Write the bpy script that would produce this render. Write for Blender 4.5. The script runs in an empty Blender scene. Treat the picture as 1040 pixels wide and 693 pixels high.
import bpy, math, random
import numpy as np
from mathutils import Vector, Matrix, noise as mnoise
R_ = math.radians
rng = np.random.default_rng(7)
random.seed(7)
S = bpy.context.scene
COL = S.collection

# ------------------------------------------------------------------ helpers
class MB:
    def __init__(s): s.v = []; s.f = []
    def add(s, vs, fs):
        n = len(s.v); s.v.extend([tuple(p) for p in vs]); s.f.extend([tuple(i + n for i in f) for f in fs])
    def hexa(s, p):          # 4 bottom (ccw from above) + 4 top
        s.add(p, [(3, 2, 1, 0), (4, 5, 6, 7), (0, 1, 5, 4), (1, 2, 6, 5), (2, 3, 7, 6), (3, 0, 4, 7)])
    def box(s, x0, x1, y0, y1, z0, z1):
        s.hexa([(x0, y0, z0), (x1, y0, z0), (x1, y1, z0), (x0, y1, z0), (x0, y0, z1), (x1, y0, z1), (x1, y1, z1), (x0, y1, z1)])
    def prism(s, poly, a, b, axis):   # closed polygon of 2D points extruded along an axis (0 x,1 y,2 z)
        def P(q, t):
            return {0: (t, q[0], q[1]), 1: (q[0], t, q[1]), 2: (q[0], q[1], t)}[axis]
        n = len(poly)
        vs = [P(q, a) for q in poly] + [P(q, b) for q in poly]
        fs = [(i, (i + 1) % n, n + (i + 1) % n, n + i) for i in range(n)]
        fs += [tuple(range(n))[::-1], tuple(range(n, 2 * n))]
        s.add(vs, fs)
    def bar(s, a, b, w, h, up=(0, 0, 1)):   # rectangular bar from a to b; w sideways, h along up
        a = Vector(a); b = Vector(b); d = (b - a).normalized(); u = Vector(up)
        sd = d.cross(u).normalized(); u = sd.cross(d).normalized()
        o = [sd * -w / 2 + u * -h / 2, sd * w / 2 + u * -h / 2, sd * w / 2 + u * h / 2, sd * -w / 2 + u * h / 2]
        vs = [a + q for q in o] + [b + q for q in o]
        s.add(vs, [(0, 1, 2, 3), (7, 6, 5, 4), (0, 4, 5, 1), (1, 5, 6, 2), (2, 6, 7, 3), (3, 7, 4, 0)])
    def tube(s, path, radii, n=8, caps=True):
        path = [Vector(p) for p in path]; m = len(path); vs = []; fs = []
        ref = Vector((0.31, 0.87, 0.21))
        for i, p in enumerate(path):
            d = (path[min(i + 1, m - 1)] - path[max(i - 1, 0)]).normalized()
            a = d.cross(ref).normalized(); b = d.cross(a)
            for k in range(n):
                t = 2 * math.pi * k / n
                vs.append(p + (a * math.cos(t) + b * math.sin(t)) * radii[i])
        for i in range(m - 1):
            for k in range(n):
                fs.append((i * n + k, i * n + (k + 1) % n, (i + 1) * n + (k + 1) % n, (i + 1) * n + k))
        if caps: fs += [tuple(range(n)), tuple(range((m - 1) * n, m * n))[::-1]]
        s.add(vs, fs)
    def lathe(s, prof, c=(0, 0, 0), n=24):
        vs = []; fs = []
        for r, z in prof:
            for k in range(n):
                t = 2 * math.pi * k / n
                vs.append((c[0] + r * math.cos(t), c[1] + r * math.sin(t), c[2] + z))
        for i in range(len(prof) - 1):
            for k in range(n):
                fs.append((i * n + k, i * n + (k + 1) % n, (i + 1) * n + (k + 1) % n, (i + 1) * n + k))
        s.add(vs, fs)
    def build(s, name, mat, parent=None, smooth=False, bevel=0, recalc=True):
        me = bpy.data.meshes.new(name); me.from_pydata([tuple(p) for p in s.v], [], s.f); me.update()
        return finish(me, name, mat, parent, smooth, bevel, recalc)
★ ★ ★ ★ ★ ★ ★
Everything from the first line of the data through the line containing "COL = S.collection" should be echoed exactly. Add nothing.

Write the bpy script that would produce this render. Write for Blender 4.5. The script runs in an empty Blender scene. Treat the picture as 1040 pixels wide and 693 pixels high.
import bpy, math, random
import numpy as np
from mathutils import Vector, Matrix, noise as mnoise
R_ = math.radians
rng = np.random.default_rng(7)
random.seed(7)
S = bpy.context.scene
COL = S.collection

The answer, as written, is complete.